RAMADHAN KINYUDI v C.F.C. BANK LTD [2006] KEHC 1387 (KLR) | Dismissal For Want Of Prosecution | Esheria

RAMADHAN KINYUDI v C.F.C. BANK LTD [2006] KEHC 1387 (KLR)

Full Case Text

REPUBLIC OF KENYA IN THE HIGH COURT OF KENYA AT NAIROBI (NAIROBI LAW COURTS) Civil Case 1823 of 1997

RAMADHAN KINYUDI…………………...................................................…………………..PLAINTIFF

VERSUS

C.F.C. BANK LTD………..........................................…………………..………………...DEFENDANT

RULING

This application by the defendant under Order XVI Rules 5 of the Civil Procedure Rules seeks orders that this suit be dismissed for want of prosecution.

The application is based on the grounds that the plaintiff has neglected, failed or ignored to take any measures to prosecute this matter.

This application is opposed by the plaintiff Order XVI Rule 5 provides as follows:

If within three months after (a) the close of pleadings …… or (b)……….(c) the removal of the suit from the hearing list or (d) the adjournment of the suit generally, the plaintiff does not set down the suit for hearing, the defendant may either set down the suit for hearing or apply for its dismissal.

Miss Makokha for the defendant submits that this is a proper suit to be dismissed under Rule 5.  The suit was filed on or about 23rd July 1997.  The defence was filed on 12th March 1998.  The firm of Gikandi & Company Advocates filed a notice dated 17th April 2001 to come on record.  On 4th February 2002 the firm of Gikandi & Company Advocates filed an application seeking to amend the plaint which application was fixed for hearing on 18th March 2002.  But when the application came up for hearing on 18th March 2002 the plaintiff’s counsel failed to attend and the same was adjourned generally.

Counsel for the defendant submitted that to date the said application is yet to be heard and the plaintiff has not moved the court.  That since the plaintiff has not moved the court to fix the same for hearing for a period of 3 years there is good reason to believe that he has lost interest in pursuing this matter.

Mr. Kisaka for the plaintiff in opposition to the application, relied on the replying affidavit sworn on 17th October 2005 in which they have deponed that the suit was filed on behalf of the plaintiff by Arimi Kimathi & Co. Advocates.  They took over on 19th April 2001.  At the time they took the matter, there was the issue of the settlement of the costs between the plaintiff and the previous advocates.  When finally they obtained copies of the proceedings and perused the pleadings, they were of the considered opinion that there was need to file an amended plaint.

They filed an application to amend the plaint on 4th February 2002.  The said application was set down for hearing on 18th March 2002.  On 15th March 2002 they instructed M/S F.W. Njoroge & Co. Advocates to prosecute their application on their behalf.  But unfortunately the said firm of advocates never informed them of what happened.  Copies of the correspondences annexed herein.

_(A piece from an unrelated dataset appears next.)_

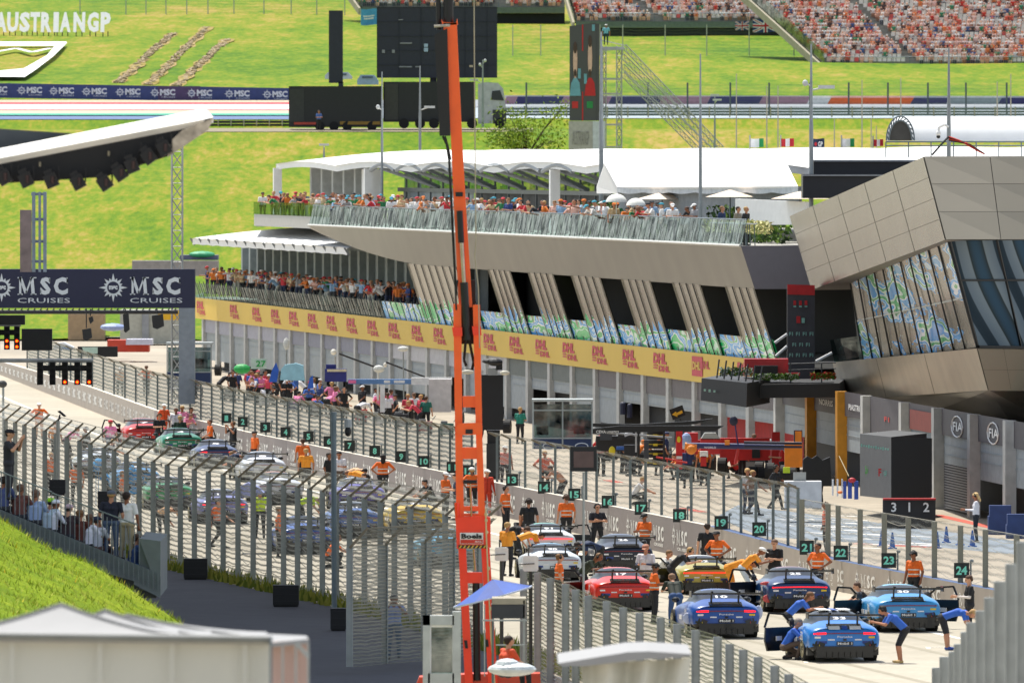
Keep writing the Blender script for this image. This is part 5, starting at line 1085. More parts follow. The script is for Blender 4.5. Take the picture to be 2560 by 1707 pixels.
    phones.path([hd+hs*.1*math.cos(t)+hu*(.02+.125*math.sin(t)) for t in [math.pi*k/8 for k in range(9)]], .012, 5)
    long_ = MB(); long_.ell(hd+hu*.045-hf*.025, (.10, .102, .09), 12, 8, 0, B_); long_.ell(hd-hf*.075-hu*.10, (.085, .05, .15), 10, 8, 0, B_)
    def mk(m_, k): o = m_.build('h', [None]*k, None, True, shift=False); d = o.data; bpy.data.objects.remove(o); return d
    HUM[pose] = (me, mk(hair, 1), mk(cap, 2), mk(phones, 1), mk(long_, 1)); return HUM[pose]
SKN = ['#c08a6c', '#b57d60', '#cc9a7c', '#a87052', '#8a5a40']; HAIR = ['#2a1d16', '#4a3222', '#7a5a38', '#b08c58', '#1a1614', '#6e5240']
HN = {'#2a1d16': 'dark hair', '#4a3222': 'brown hair', '#7a5a38': 'light brown hair', '#b08c58': 'blond hair', '#1a1614': 'black hair', '#6e5240': 'chestnut hair'}
def setm(o, cols):
    for sl_, c in zip(o.material_slots, cols): sl_.link = 'OBJECT'; sl_.material = mat(c, .75, var=.06, scale=6.)
def person(loc, pose, rot, label, top='#d9772a', bot='#1c1d22', shoe='#26272a', hair=None, cap=None, skin=None, sleeve=None, shorts=False, phones=False, long_=False, group=None, h=1.0, vest=None):
    me, hr, cp_, ph, lg = human(pose); skin = skin or random.choice(SKN); hair = hair or random.choice(HAIR)
    o = bpy.data.objects.new('person', me); COL.objects.link(o); o.location = loc; o.rotation_euler = (0, 0, math.radians(rot)); o.scale = (h*1.18, h*1.18, h*1.02)
    tag(o, label, 'person', group); setm(o, [skin, top, bot, shoe, '#1a1412', sleeve or skin, skin if shorts else bot])
    def kid(nm, d, cols): k = bpy.data.objects.new(nm, d); COL.objects.link(k); k.parent = o; setm(k, cols)
    if cap: kid('cap', cp_, [cap, hair])
    else: kid('hair', lg if long_ else hr, [hair])
    if phones: kid('headset', ph, ['#141414'])
    if vest:   # reflective bands of a hi-vis vest, following the chest
        p = POSE[pose]; a = Vector(p['pel']); b_ = Vector(p['ch']); up = (b_-a).normalized(); m_ = MB(); R_ = up.to_track_quat('Z', 'Y').to_matrix()
        for t in (.35, .75):
            c = a.lerp(b_, t); ring = [c+R_@Vector((.188*math.cos(q), .122*math.sin(q), 0)) for q in [2*math.pi*i/16 for i in range(17)]]
            m_.add([x-up*.018 for x in ring]+[x+up*.018 for x in ring], [(i, i+1, 18+i, 17+i) for i in range(16)])
        ob = m_.build('reflective_band', [mat('#d9d9cf', .3, .2)], o, shift=False)
    return o
OR, BK = '#e86a1a', '#17181b'
def gp(x, y): return G(x, y)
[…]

The question of delay in bringing civil actions to speedy conclusion was exhaustively considered by the Court of Appeal in England in ALLEN VS. ALFRED MC ALPINE & SONS LTD [1968] 1 ALL ER 543 where it was held that when delay is prolonged and inexcusable and is such as to do grave injustice to the one side, or the other or to both, the court may in its discretion dismiss the action straightaway.  On the other hand this power should not be exercised unless he court is satisfied: (1) that the default has been intentional and contumelious e.g. disobedience to a peremptory order of the court or conduct amounting to an abuse of the process of the court; or (2)(a) that there has been inordinate and inexcusable delay on the part of the plaintiff or his lawyers and (b) that such delay will give rise to a substantial risk that it is not possible to have a fair trial of the issues in action or  such as is likely to cause or to have caused serious prejudice to the defendants either as between themselves and the plaintiff or between each other or between them and a third party.  This case was quoted with approval in the case of NJUKI GACHIGU VS. GITHI [1977] KLR 108.

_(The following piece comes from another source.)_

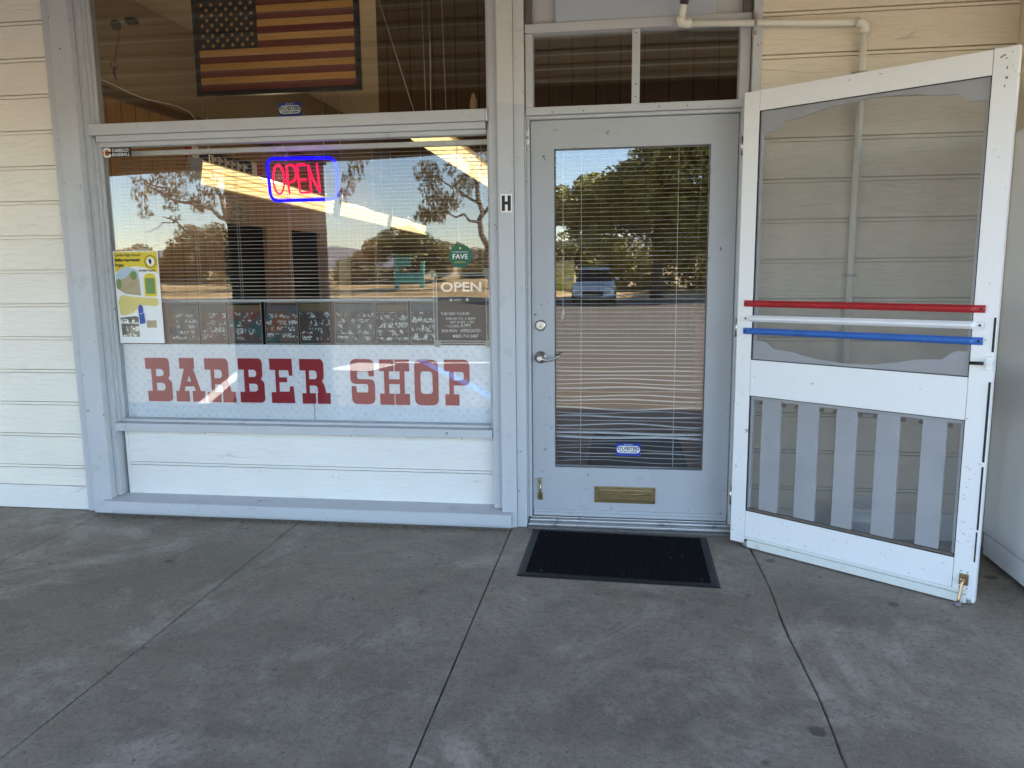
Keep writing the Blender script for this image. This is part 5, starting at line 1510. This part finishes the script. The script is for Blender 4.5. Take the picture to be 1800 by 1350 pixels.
shrub("tall brown hedge mirrored below the eucalyptus at the window's left", (-24.6, -42, 2.2), (3.4, 1.3, 1.9), 50, 0.8, M_HEDGE, 21)
shrub("dark hedge column mirrored just left of the pillar reflection", (-20.4, -43, 2.3), (1.5, 1.2, 1.7), 24, 0.75, M_BUSH, 22)
shrub("low scrub mirrored above the yellow poster", (-30.5, -44, 1.5), (4.2, 1.2, 1.0), 34, 0.7, M_HEDGE, 23)
shrub("small shrubs mirrored between the pillar and the round tree", (-16.2, -43, 1.2), (1.6, 1.0, 0.9), 18, 0.6, M_BUSH, 24)
shrub("ragged shrub mirrored under the green sticker", (-8.0, -44, 1.3), (1.5, 1.0, 0.9), 16, 0.6, M_BUSH, 25)
shrub("shadowed undergrowth mirrored below the oak in the door glass", (1.6, -36, 1.6), (5.6, 1.2, 1.35), 64, 0.8, M_OAK, 26)
shrub("dry scrub band at the foot of the bank mirrored behind the cards", (-19, -39.5, 0.75), (5.0, 0.8, 0.35), 26, 0.5, M_HEDGE, 27, 500)
# small structures
te = thing("teal_play_frame", "teal painted play frame mirrored beyond the parking lot", "play frame", (-11.0, -37, 0.3))
M_TEAL = mat("teal_paint", (0.16, 0.50, 0.42), 0.6, 0.1, 4)
for x in (-11.7, -10.3):
    obj("post", B(x - 0.1, x + 0.1, -37.1, -36.9, 0.2, 2.0 if x < -11 else 1.7, bev=0.02), M_TEAL, te)
obj("panel", B(-11.6, -10.4, -37.05, -36.98, 0.55, 1.10), M_TEAL, te)
obj("panel", B(-11.6, -10.95, -37.05, -36.98, 1.45, 1.95), M_TEAL, te)
obj("canopy", B(-11.9, -10.1, -37.4, -36.6, 2.0, 2.06, bev=0.01), mat("pale_canopy", (0.45, 0.5, 0.25), 0.7, 0.4, 3), te)
mu = thing("painted_board", "yellow-green painted board wall mirrored low in the door glass", "mural", (-2.6, -34, 0))
def mural_mat():
    m, t, N, L, p = nodes("mural_paint")
    vo = N.new("ShaderNodeTexVoronoi"); vo.inputs['Scale'].default_value = 3.2; L.new(coords(t), vo.inputs['Vector'])
    c = ramp(t, tex_noise(t, coords(t), 2.6, 4, 0.6), [(0.35, (0.30, 0.34, 0.06)), (0.5, (0.55, 0.54, 0.16)), (0.6, (0.62, 0.56, 0.38)), (0.68, (0.16, 0.16, 0.06))])
    L.new(c, p.inputs['Base Color']); p.inputs['Roughness'].default_value = 0.7
    return m
obj("board", B(-4.6, -1.9, -34.1, -34.0, 0.25, 1.55), mural_mat(), mu)
for x in (-4.5, -3.3, -2.0):
    obj("post", B(x - 0.06, x + 0.06, -34.25, -34.101, -0.1, 1.8), M_BARK, mu)
def loft(bm, secs, cap=True):
    rows = [[bm.verts.new(q) for q in sc_] for sc_ in secs]
    n = len(rows[0])
    for a, b in zip(rows, rows[1:]):
        for k in range(n):
            bm.faces.new((a[k], a[(k + 1) % n], b[(k + 1) % n], b[k])).smooth = True
    if cap:
        bm.faces.new(rows[0]); bm.faces.new(rows[-1][::-1])
def sec(x, hw, z0, z1, y0, n=16, pw=0.45):
    out = []
    for k in range(n):
        a = 2 * math.pi * (k + 0.5) / n
        c, s_ = math.cos(a), math.sin(a)
        out.append((x + hw * math.copysign(abs(c) ** pw, c), y0, (z0 + z1) / 2 + (z1 - z0) / 2 * math.copysign(abs(s_) ** pw, s_)))
    return out
CX, CY, GZ = -0.75, -29.6, -0.15
pc = thing("parked_car", "pale silver car parked nose-in, mirrored low in the door glass", "car", (CX, CY, GZ))
M_CAR = mat("silver_car_paint", (0.58, 0.60, 0.62), 0.25, 0.03, 3, metal=0.3)
M_CGL = mat("dark_car_glass", (0.02, 0.025, 0.03), 0.08, 0.1, 3)
bm = bmesh.new()
loft(bm, [sec(CX, hw, GZ + a, GZ + b, CY + y_) for y_, hw, a, b in ((2.05, 0.72, 0.32, 0.62), (1.95, 0.84, 0.22, 0.74), (1.3, 0.88, 0.20, 0.90), (0.6, 0.89, 0.20, 0.96), (-0.8, 0.89, 0.20, 0.97), (-1.8, 0.87, 0.22, 0.98), (-2.1, 0.78, 0.32, 0.80))])
obj("body", bm, M_CAR, pc)
bm = bmesh.new()
loft(bm, [sec(CX, hw, GZ + a, GZ + b, CY + y_) for y_, hw, a, b in ((0.95, 0.74, 0.88, 0.97), (0.35, 0.66, 0.88, 1.36), (0.1, 0.64, 0.88, 1.42), (-1.1, 0.64, 0.88, 1.43), (-1.6, 0.66, 0.88, 1.30), (-1.95, 0.72, 0.88, 1.0))])
obj("window", bm, M_CGL, pc)
bm = bmesh.new()
loft(bm, [sec(CX, hw, GZ + a, GZ + b, CY + y_) for y_, hw, a, b in ((0.28, 0.60, 1.37, 1.40), (0.05, 0.63, 1.40, 1.455), (-1.1, 0.63, 1.41, 1.465), (-1.45, 0.60, 1.35, 1.41))])
obj("roof", bm, M_CAR, pc)
for sx_ in (-1, 1):
    for yy in (1.3, -1.3):
        wh = obj("wheel", lathe(bmesh.new(), [(0.20, -0.09), (0.31, -0.09), (0.32, 0.0), (0.31, 0.09), (0.20, 0.09)], (CX + sx_ * 0.80, CY + yy, GZ + 0.32), 'x', 20), M_BLACK, pc)
        obj("rim", lathe(bmesh.new(), [(0.19, -0.10), (0.19, 0.10)], (CX + sx_ * 0.80, CY + yy, GZ + 0.32), 'x', 16), M_STEEL, wh)
    obj("headlight", B(CX + sx_ * 0.60 - 0.15, CX + sx_ * 0.60 + 0.15, CY + 1.86, CY + 2.03, GZ + 0.58, GZ + 0.70, bev=0.03), M_WINK, pc)
    obj("mirror", B(CX + sx_ * 0.95 - 0.08, CX + sx_ * 0.95 + 0.08, CY + 0.62, CY + 0.74, GZ + 0.95, GZ + 1.07, bev=0.03), M_CAR, pc)
obj("grille", B(CX - 0.42, CX + 0.42, CY + 1.99, CY + 2.08, GZ + 0.36, GZ + 0.54, bev=0.02), M_BLACK, pc)
ps = thing("paper_strip", "curled strip of brown paper hanging behind the window blind", "paper", (-1.1, 0.205, 1.23))
bm = bmesh.new()
rw_ = []
for k in range(9):
    z_ = 1.232 + 0.25 * k / 8
    rw_.append([bm.verts.new((x_, 0.205 + 0.02 * math.sin((x_ + 1.13) * 30) + 0.01 * (k / 8) ** 2, z_ + (0.006 if x_ < -1.1 and k == 8 else 0))) for x_ in (-1.138 - 0.002 * (8 - k) * 0, -1.122, -1.106, -1.09, -1.074)])
for a, b in zip(rw_, rw_[1:]):
    for k in range(4):
        bm.faces.new((a[k], a[k + 1], b[k + 1], b[k])).smooth = True
o = obj("strip", bm, mat("kraft_paper", (0.42, 0.29, 0.15), 0.8, 0.08, 8), ps)
o.modifiers.new("thickness", 'SOLIDIFY').thickness = 0.0008
# ================================================================== litter at the foot of the wall
bm = bmesh.new()
rl = random.Random(5)
def chip(x, y, s, z=0.0015):
    a = rl.uniform(0, 6.28)
    vs = []
    for k in range(5):
        t_ = a + k * 1.2566
        vs.append(bm.verts.new((x + s * math.cos(t_) * rl.uniform(.5, 1), y + s * 0.5 * math.sin(t_) * rl.uniform(.5, 1), z + rl.uniform(0, s * 0.4))))
    bm.faces.new(vs)
for _ in range(320):
    chip(rl.uniform(-2.6, -0.1), -0.088 - abs(rl.gauss(0.0, 0.028)), rl.uniform(0.005, 0.016))
for _ in range(60):
    chip(rl.uniform(1.2, 2.2), -0.02 - abs(rl.gauss(0.02, 0.04)), rl.uniform(0.003, 0.010))
for _ in range(40):
    chip(rl.uniform(-2.4, 2.0), rl.uniform(-2.2, -0.12), rl.uniform(0.003, 0.008))
for x, y in ((0.02, -1.05), (0.03, -1.06), (-0.55, -0.55), (-0.40, -0.62), (-0.33, -0.6)):
    chip(x, y, 0.014)
lit = obj("leaf_litter", bm, mat("dry_litter", (0.17, 0.115, 0.055), 0.8, 0.95, 45, dirt=((0.42, 0.36, 0.26), 38, 0.55, 0.8)))
tag(lit, "dry leaf scraps and grit along the foot of the grey ledge", "litter", kind='stuff')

In the present suit the plaintiff instructed the firm of ARIMI KIMATHI & CO ADVOCATES to file the case on his behalf.  When they delayed the hearing, he abandoned them and instructed the firm of GIKANDI & CO. ADVOCATES to act on his behalf.  In this circumstances it cannot be said that the delay was intentional and contumelious nor can it be said that the delay is inordinate and inexcusable.  Further the plaintiff is willing to pay costs to the defendant.

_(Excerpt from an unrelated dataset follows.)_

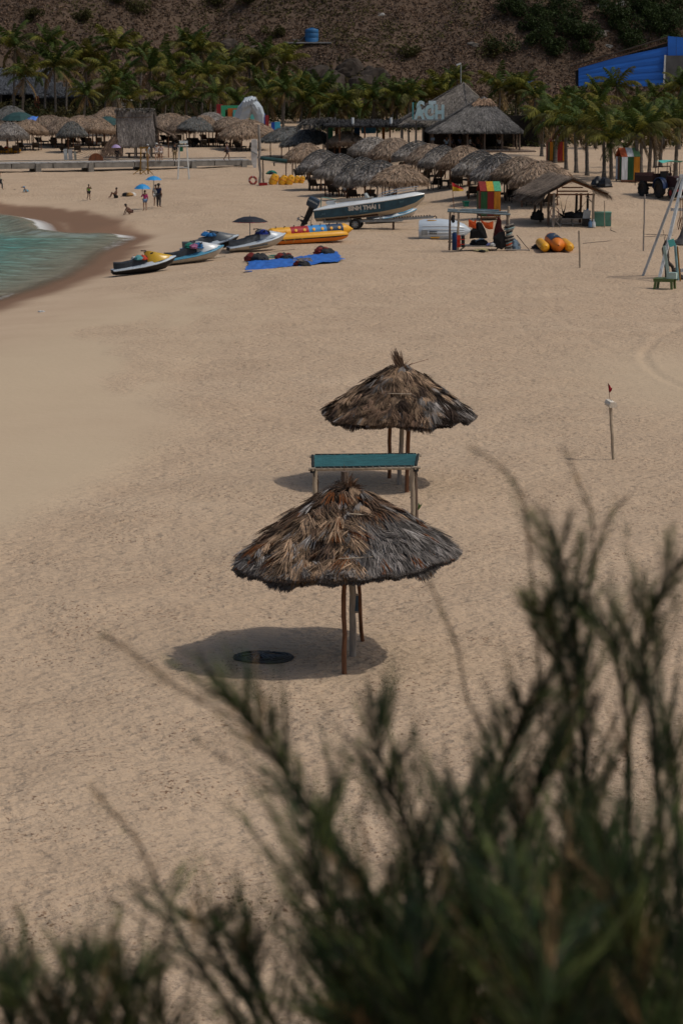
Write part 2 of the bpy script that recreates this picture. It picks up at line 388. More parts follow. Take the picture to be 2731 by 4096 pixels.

In  my opinion the circumstances in this case do not justify an order of dismissal.  However it is ordered that the parties take steps within the next 7 days from the date of this ruling to set down the application dated 18th December 2001 for  hearing.

The plaintiff to pay costs of this application to the defendant.

Dated and delivered at Nairobi this 12th day of  September 2006.